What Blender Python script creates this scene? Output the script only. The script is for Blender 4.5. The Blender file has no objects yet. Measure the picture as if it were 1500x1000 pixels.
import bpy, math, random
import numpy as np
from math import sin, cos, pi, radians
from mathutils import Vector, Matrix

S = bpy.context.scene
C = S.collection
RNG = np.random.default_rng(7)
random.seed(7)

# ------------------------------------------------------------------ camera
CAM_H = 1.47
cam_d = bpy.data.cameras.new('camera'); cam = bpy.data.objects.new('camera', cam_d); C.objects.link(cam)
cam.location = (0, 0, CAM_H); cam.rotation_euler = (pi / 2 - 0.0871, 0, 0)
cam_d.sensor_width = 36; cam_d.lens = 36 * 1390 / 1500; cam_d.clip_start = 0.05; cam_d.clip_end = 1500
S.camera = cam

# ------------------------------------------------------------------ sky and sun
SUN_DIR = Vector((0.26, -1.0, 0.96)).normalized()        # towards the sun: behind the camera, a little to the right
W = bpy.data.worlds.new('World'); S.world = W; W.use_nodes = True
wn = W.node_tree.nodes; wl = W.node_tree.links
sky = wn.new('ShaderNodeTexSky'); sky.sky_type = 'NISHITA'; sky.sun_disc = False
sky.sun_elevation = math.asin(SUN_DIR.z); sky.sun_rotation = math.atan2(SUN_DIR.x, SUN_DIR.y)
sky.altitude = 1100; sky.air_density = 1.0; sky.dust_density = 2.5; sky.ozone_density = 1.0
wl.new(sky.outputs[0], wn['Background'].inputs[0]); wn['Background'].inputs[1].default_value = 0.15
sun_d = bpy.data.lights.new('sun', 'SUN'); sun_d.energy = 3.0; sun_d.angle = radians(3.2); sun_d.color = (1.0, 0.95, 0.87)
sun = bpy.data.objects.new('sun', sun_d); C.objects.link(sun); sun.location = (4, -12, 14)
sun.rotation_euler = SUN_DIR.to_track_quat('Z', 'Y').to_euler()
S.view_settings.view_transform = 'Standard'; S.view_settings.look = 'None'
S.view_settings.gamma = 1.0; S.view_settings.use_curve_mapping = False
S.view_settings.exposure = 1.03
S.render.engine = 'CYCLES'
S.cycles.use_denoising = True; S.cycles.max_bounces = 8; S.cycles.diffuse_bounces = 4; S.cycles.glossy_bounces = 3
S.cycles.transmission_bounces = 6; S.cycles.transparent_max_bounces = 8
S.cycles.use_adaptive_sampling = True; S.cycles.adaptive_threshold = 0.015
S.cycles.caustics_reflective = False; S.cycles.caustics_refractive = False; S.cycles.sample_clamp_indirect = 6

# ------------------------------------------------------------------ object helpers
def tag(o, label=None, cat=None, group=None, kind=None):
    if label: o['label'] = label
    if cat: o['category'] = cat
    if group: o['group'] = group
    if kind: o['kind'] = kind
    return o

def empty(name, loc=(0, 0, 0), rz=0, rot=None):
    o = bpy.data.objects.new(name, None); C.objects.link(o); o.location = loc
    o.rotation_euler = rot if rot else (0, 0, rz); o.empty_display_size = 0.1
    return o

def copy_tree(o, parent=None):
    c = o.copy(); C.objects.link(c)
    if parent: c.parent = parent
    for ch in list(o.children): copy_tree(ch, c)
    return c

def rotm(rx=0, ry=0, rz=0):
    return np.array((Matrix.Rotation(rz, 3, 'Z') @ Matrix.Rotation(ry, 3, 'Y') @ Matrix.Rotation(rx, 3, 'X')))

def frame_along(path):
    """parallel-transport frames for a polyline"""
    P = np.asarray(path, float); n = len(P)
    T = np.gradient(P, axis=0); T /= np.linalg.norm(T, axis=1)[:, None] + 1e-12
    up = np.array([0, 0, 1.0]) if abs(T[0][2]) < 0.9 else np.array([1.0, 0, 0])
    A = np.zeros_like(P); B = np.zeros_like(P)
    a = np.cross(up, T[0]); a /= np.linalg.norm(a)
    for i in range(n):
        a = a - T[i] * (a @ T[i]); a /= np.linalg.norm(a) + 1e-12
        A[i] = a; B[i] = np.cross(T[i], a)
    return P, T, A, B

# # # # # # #

WHAT YOU HAVE TO DO: From the first line of the data above to the line holding "S.camera = cam", reproduce each line exactly; emit no other lines.

TASK SOLUTION:
What Blender Python script creates this scene? Output the script only. The script is for Blender 4.5. The Blender file has no objects yet. Measure the picture as if it were 1500x1000 pixels.
import bpy, math, random
import numpy as np
from math import sin, cos, pi, radians
from mathutils import Vector, Matrix

S = bpy.context.scene
C = S.collection
RNG = np.random.default_rng(7)
random.seed(7)

# ------------------------------------------------------------------ camera
CAM_H = 1.47
cam_d = bpy.data.cameras.new('camera'); cam = bpy.data.objects.new('camera', cam_d); C.objects.link(cam)
cam.location = (0, 0, CAM_H); cam.rotation_euler = (pi / 2 - 0.0871, 0, 0)
cam_d.sensor_width = 36; cam_d.lens = 36 * 1390 / 1500; cam_d.clip_start = 0.05; cam_d.clip_end = 1500
S.camera = cam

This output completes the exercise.